• **GIVEN DATA**
※ ※ ※
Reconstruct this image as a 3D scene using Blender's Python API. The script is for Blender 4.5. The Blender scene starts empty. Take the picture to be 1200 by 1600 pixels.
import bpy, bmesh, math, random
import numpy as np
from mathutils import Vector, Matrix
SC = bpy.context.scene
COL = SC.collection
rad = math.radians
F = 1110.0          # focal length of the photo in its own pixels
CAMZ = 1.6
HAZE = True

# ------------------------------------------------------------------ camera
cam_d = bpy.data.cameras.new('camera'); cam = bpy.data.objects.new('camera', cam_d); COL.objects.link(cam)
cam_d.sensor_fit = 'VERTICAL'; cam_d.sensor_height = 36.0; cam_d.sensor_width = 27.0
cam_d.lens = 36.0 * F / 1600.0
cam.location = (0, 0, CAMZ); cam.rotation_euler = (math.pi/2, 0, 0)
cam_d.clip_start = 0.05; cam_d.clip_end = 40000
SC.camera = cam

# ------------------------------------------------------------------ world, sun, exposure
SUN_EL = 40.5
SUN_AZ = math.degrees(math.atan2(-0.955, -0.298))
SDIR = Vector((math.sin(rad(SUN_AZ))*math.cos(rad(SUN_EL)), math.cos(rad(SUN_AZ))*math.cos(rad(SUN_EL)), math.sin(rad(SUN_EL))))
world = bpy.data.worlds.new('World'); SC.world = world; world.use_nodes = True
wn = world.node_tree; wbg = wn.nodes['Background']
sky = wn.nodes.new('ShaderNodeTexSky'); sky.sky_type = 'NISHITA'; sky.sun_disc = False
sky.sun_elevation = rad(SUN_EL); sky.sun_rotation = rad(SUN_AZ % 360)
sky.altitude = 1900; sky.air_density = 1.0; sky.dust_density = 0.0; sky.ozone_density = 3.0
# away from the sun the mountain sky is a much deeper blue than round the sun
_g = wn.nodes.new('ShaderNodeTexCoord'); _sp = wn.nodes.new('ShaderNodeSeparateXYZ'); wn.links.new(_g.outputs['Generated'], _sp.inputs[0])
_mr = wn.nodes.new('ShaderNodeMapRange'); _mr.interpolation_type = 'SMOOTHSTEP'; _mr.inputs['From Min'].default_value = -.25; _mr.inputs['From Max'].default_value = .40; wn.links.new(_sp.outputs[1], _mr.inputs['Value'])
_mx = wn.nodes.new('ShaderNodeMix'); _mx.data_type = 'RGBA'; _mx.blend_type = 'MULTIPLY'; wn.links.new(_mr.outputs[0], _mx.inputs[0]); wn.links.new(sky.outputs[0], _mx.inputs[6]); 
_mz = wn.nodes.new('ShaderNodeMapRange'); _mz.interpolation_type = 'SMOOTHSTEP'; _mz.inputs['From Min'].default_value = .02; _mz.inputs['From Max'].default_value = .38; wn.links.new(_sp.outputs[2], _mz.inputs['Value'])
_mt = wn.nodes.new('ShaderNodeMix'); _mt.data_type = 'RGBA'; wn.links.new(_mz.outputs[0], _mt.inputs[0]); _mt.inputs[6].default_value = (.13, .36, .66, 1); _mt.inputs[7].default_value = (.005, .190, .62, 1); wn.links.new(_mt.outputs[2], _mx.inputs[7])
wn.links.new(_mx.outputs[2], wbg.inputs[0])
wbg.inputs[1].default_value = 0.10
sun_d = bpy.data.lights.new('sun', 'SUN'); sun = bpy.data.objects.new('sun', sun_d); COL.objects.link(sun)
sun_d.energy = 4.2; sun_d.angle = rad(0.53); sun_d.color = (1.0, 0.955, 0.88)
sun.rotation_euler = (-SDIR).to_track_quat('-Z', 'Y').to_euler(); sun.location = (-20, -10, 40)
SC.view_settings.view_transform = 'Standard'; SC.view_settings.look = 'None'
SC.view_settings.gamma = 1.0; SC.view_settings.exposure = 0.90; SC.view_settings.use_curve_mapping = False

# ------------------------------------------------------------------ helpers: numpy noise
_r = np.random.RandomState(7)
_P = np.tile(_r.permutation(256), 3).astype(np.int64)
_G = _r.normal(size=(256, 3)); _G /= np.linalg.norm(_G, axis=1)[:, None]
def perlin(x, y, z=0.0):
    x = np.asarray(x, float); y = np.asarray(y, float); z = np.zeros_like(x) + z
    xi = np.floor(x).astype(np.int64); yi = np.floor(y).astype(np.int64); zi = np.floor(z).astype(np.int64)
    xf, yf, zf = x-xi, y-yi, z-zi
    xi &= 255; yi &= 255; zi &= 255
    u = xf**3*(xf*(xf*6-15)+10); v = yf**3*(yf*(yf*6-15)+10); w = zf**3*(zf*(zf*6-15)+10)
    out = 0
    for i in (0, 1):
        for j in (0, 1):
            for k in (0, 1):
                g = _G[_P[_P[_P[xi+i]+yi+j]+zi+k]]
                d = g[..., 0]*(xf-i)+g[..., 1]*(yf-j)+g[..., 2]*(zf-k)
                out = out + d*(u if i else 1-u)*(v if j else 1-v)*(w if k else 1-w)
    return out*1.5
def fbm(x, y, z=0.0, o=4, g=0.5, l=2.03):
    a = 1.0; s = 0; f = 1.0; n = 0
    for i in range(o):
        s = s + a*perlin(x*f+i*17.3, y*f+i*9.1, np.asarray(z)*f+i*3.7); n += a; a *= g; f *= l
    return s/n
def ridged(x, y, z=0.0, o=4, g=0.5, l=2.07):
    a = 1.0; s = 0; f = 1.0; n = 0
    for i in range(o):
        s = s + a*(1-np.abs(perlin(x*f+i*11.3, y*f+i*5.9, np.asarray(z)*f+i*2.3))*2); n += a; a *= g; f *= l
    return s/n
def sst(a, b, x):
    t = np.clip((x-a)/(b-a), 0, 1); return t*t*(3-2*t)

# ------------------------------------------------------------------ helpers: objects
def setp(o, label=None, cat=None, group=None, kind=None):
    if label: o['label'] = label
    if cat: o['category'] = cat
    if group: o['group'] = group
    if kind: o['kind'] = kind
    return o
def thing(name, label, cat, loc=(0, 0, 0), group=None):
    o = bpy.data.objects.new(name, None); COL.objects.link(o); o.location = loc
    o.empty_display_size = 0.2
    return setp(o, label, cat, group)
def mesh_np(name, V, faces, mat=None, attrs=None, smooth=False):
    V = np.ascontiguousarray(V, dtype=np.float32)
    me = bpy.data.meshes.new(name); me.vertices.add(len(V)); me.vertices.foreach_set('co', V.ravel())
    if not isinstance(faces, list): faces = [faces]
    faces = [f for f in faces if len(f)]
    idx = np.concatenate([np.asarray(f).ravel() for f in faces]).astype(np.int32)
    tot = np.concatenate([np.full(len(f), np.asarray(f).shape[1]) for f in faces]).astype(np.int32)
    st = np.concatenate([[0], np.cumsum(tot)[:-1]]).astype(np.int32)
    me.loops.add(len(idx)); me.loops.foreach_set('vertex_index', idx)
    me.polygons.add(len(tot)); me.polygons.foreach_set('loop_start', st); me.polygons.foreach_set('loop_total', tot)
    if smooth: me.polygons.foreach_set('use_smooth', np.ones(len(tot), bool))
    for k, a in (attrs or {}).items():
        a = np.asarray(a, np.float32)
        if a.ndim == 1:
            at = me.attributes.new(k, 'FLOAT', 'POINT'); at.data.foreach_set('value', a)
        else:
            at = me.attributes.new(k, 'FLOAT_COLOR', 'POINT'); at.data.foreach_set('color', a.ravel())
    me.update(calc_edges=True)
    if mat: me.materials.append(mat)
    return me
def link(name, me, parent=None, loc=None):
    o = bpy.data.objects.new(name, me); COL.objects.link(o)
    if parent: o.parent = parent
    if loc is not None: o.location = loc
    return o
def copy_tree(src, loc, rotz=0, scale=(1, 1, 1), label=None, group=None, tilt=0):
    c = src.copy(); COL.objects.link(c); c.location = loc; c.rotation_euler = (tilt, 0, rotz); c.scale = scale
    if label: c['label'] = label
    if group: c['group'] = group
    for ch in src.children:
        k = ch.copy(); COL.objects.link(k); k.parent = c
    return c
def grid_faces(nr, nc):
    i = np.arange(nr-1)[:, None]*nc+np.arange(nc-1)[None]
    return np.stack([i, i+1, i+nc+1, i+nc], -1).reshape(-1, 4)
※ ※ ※
• **EXERCISE REQUIREMENTS**
Your output must be the lines of the material above, from the first through the line that contains "HAZE = True", copied exactly. Include both endpoints and nothing else.

• **FINAL RESULT**
Reconstruct this image as a 3D scene using Blender's Python API. The script is for Blender 4.5. The Blender scene starts empty. Take the picture to be 1200 by 1600 pixels.
import bpy, bmesh, math, random
import numpy as np
from mathutils import Vector, Matrix
SC = bpy.context.scene
COL = SC.collection
rad = math.radians
F = 1110.0          # focal length of the photo in its own pixels
CAMZ = 1.6
HAZE = True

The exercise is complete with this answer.